Let us go with the 80% number just for illustration purposes. The average, or mean, IQ is defined on the IQ scale as 100, setting the starting point for measuring population IQs. The standard deviation for IQ distributions for the general population is about 15 points, making the average person’s IQ really a range from 85 to 115.

Generally speaking, about 68.5% of people will be within one standard deviation of the mean. Leaving about half of the 31.5%, or 15.75% of the population who are actually above average. Meaning that about 4 out of 5 people who think they are above average, are really average.

Why is this important in observing bureaucrats?

Because most normal people are aspirational, they seek to improve. We set up systems which reward and encourage intelligence, so people want to be of above average intelligence. People want to believe they are more intelligent than they actually are.

Never dismiss the average person, because statistically, the average is also the majority. The average is main street America, it always has been and it always will be. The hard work and success of Americans is not in the exceptional, but in the drive to be exceptional, the ambition to excel. Politically, in a majority elected republic, your political views must appeal to the average.

However, every bureaucratic system is geared around and aims at the average. Being part of the herd is being average, in the middle, undistinguished. The bureaucracy discourages the exceptional just as much as it discourages the incompetent.

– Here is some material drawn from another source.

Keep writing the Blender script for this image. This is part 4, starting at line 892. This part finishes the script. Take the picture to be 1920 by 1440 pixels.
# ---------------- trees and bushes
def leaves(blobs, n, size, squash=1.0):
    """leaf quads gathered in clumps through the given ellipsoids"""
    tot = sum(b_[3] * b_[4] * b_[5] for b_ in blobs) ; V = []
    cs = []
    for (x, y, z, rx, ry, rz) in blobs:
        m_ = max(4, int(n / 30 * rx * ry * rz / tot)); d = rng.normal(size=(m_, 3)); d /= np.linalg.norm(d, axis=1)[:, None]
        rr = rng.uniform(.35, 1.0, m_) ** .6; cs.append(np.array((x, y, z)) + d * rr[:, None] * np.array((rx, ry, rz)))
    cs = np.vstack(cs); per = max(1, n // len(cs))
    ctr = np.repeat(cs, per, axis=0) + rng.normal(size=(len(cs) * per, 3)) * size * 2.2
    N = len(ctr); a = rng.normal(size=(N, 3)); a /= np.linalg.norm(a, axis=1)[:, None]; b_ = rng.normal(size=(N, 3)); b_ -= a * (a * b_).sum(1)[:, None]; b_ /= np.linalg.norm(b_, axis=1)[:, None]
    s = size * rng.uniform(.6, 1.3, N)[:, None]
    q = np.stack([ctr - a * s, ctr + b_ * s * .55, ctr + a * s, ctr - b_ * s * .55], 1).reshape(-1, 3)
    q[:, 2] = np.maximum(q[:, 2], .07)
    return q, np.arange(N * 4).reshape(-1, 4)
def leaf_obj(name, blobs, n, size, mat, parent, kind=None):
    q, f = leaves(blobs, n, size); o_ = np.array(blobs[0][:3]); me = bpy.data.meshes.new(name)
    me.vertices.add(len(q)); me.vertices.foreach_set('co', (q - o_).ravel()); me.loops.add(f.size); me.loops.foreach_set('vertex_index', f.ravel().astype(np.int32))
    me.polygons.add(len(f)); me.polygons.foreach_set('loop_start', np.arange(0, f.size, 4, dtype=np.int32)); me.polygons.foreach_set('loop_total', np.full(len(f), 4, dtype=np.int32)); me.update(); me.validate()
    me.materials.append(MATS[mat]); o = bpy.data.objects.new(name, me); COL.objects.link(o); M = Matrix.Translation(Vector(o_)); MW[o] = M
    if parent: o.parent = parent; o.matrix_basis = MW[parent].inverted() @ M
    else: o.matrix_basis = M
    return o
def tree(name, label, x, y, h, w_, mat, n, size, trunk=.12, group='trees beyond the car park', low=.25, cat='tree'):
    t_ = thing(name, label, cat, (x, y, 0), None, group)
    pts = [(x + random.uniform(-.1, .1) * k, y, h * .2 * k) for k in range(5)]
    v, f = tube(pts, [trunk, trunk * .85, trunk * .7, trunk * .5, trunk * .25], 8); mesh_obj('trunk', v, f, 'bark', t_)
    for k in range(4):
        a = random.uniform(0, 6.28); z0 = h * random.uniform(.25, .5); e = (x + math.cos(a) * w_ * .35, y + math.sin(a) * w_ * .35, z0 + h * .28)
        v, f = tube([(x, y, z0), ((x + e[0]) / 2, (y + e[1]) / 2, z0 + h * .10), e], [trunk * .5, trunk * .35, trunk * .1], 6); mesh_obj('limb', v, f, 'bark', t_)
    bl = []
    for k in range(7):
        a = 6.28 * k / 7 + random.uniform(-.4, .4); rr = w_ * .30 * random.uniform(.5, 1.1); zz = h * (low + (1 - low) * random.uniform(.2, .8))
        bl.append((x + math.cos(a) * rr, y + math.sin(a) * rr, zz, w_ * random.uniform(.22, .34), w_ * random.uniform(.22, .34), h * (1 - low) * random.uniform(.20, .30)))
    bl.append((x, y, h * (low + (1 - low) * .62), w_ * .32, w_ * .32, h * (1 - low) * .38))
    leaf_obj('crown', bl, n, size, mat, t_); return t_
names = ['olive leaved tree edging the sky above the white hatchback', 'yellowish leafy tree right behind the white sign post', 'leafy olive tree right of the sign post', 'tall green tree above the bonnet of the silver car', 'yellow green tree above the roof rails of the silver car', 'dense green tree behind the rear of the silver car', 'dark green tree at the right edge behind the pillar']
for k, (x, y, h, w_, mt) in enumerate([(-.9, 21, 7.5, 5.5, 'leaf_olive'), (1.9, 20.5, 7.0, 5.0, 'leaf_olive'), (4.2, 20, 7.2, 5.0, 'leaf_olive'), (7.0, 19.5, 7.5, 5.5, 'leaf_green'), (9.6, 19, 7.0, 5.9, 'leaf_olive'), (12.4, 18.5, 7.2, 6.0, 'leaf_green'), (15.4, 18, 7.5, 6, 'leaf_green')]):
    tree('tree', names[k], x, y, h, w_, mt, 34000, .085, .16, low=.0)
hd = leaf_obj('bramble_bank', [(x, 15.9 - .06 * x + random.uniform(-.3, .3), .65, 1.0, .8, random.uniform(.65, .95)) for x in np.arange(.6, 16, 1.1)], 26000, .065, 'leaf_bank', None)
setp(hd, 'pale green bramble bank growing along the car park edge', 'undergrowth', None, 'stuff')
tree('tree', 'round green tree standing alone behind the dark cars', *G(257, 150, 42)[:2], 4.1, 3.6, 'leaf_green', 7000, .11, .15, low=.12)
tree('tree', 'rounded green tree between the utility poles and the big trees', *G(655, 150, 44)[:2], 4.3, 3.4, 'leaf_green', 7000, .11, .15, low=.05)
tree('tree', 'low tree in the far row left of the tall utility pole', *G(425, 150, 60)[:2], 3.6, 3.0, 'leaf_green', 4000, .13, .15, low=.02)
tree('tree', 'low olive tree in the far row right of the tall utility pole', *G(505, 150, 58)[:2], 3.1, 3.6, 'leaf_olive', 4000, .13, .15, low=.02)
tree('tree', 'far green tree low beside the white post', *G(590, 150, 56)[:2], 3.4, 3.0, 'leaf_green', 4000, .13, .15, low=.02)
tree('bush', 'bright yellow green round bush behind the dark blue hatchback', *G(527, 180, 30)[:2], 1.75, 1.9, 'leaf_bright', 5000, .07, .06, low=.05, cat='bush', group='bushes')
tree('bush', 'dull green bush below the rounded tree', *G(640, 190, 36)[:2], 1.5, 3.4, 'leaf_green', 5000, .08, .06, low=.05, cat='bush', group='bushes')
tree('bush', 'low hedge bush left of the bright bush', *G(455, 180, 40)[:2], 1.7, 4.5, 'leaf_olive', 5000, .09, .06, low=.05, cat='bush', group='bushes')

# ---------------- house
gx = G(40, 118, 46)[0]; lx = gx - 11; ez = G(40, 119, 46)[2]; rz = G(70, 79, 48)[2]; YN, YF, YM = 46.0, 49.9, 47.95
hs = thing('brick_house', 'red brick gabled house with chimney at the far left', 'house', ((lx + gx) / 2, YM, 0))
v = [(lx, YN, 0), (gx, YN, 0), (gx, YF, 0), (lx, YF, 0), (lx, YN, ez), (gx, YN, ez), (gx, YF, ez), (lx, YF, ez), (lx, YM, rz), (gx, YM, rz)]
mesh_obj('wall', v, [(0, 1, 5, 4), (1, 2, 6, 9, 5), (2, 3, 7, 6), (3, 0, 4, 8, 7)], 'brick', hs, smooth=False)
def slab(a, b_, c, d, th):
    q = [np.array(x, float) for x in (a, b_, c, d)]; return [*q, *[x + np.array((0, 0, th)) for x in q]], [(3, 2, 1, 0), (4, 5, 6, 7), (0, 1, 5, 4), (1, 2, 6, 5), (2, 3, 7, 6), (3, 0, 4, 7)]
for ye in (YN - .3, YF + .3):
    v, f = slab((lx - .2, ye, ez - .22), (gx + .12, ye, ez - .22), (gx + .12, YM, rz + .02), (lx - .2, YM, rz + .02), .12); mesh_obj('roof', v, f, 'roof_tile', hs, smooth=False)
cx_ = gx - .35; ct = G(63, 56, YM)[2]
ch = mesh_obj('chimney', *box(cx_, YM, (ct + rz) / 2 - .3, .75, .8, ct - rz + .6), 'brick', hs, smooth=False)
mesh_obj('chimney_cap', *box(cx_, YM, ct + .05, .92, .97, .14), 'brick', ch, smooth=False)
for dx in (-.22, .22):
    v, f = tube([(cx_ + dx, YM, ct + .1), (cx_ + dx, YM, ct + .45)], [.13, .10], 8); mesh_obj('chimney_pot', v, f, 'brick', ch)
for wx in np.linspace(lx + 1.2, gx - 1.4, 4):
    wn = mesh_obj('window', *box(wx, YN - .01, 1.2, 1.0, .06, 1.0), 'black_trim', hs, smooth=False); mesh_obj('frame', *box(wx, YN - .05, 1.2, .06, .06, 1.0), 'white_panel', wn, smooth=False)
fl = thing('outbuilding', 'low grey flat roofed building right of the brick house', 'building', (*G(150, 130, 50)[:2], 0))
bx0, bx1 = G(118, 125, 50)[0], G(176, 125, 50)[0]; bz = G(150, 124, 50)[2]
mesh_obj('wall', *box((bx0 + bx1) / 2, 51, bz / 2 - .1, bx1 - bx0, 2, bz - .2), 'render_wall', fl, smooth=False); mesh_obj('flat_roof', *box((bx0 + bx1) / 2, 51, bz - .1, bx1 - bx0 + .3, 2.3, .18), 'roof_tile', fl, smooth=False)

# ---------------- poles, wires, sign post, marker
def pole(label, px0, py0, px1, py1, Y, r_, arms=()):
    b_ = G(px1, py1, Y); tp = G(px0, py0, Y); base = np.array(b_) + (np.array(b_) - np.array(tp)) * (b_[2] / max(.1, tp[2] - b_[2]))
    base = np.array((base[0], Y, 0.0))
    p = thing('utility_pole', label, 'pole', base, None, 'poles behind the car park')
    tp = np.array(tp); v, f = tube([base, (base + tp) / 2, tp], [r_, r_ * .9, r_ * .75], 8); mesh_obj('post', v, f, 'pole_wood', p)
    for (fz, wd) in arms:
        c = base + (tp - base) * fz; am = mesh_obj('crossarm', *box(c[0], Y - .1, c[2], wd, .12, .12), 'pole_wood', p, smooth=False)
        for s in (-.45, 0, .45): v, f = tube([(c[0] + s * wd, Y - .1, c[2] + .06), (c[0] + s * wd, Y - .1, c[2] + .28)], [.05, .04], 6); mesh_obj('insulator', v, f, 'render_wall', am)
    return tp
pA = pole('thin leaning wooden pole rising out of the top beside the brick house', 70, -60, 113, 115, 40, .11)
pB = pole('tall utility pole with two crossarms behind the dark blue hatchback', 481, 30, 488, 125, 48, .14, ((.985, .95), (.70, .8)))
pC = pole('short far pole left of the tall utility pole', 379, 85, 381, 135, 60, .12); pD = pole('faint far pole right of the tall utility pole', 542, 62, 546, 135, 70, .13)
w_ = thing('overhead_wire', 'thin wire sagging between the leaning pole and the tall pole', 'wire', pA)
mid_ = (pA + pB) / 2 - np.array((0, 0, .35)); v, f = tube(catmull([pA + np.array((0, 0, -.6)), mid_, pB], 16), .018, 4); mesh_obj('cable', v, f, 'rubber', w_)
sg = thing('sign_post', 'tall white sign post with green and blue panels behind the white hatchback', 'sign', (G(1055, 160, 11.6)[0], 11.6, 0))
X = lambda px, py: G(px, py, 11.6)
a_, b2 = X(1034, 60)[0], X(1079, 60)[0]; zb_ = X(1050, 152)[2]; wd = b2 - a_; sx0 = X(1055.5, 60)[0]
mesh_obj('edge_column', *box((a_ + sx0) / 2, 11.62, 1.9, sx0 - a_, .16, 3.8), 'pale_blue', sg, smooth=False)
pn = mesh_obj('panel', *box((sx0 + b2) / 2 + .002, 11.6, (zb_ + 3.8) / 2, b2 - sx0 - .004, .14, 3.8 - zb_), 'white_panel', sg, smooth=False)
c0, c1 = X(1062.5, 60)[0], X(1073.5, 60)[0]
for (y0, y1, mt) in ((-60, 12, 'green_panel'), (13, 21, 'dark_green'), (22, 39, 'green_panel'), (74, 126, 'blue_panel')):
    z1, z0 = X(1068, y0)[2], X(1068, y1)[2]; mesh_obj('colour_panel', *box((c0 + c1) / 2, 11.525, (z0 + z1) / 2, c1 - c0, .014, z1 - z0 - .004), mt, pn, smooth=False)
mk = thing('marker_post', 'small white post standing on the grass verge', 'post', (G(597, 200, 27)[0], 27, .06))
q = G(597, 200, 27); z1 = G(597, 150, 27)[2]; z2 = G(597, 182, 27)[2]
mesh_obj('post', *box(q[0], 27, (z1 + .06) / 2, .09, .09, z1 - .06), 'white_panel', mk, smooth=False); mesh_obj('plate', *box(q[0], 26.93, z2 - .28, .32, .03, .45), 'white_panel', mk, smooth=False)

That average look you see on the face of the bureaucrat is the real face of bureaucracy.

There is something inherently wrong with any system which promotes in people a desire to be less than the best you can be. A system which aspires to be average, will always fall short. Bureaucracy is the participation trophy of life, to graze with minimal effort on the wealth of the nation. The bureaucracy feeds upon an acceptance of the bureaucratic system itself.